J-P. C. Nous sommes dans une situation de survie : une chute du rendement des bons du trésor couplée à des craintes sur la zone euro peut tout faire s'écrouler. On a notamment frôlé la catastrophe dans la première quinzaine de janvier. Les capitaux sont sortis pour aller sur les marchés actions plus rémunérateurs et par peur que la zone euro ne se casse la figure. L'euro a chuté, tout comme les valeurs bancaires européennes. Seule une intervention massive des banques a permis un redressement magistral de l'euro : beaucoup d'établissements ont fait vendre des bons du trésor, qui ont également été placés massivement dans des instruments financiers comme les Sicav.

Combien de temps ce système peut-il tenir ?

"Aujourd'hui, il faudrait réévaluer le deutschemark et dévaluer le franc."

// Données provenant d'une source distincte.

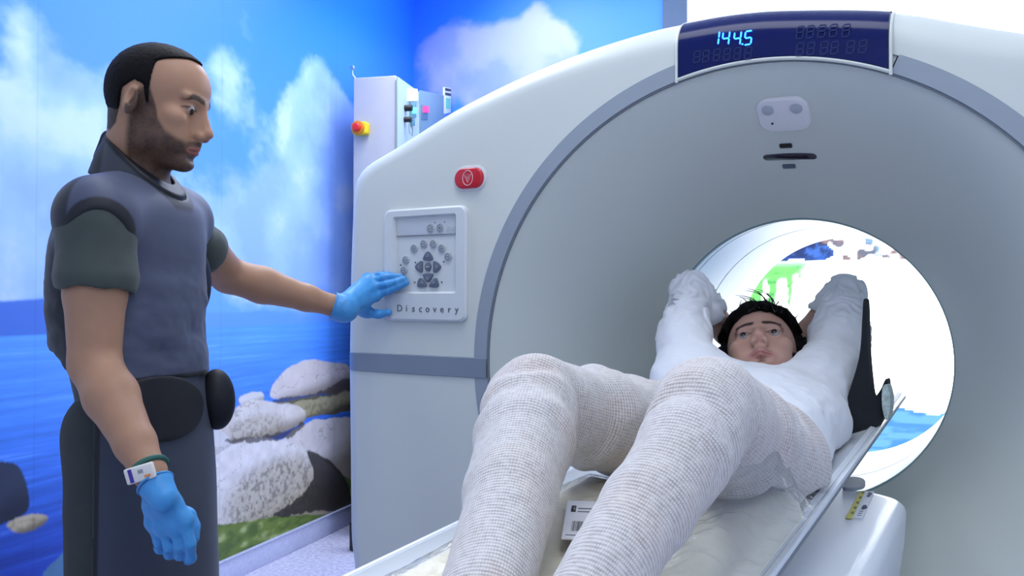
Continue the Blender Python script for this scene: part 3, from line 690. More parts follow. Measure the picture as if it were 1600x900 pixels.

J-P. C. Je ne sais pas. Mais il n'est pas possible d'avoir une monnaie unique pour des pays à la structure différente : l'Allemagne a des excédents, la France a des déficits, les gains de productivité sont différents. Le dernier exemple en date est l'Argentine. En 1991, elle a instauré la parité peso-dollar. Ça a tenu pendant 10 ans puis, une fois qu'ils ont stoppé la parité, le peso a perdu 70% de sa valeur. Aujourd'hui, il faudrait réévaluer le deutschemark et dévaluer le franc, ce qui n'est pas possible dans le système à la Bretton Woods bloqué dans lequel nous sommes. La seule solution est de sortir de l'euro, ce que les politiques refusent de faire. Le langage officiel, et notamment celui de Nicolas Sarkozy, consiste à dire que quitter l'euro serait une folie. Mais sur le plan technique, l'euro ne peut pas tenir. Et tout cela va mal finir.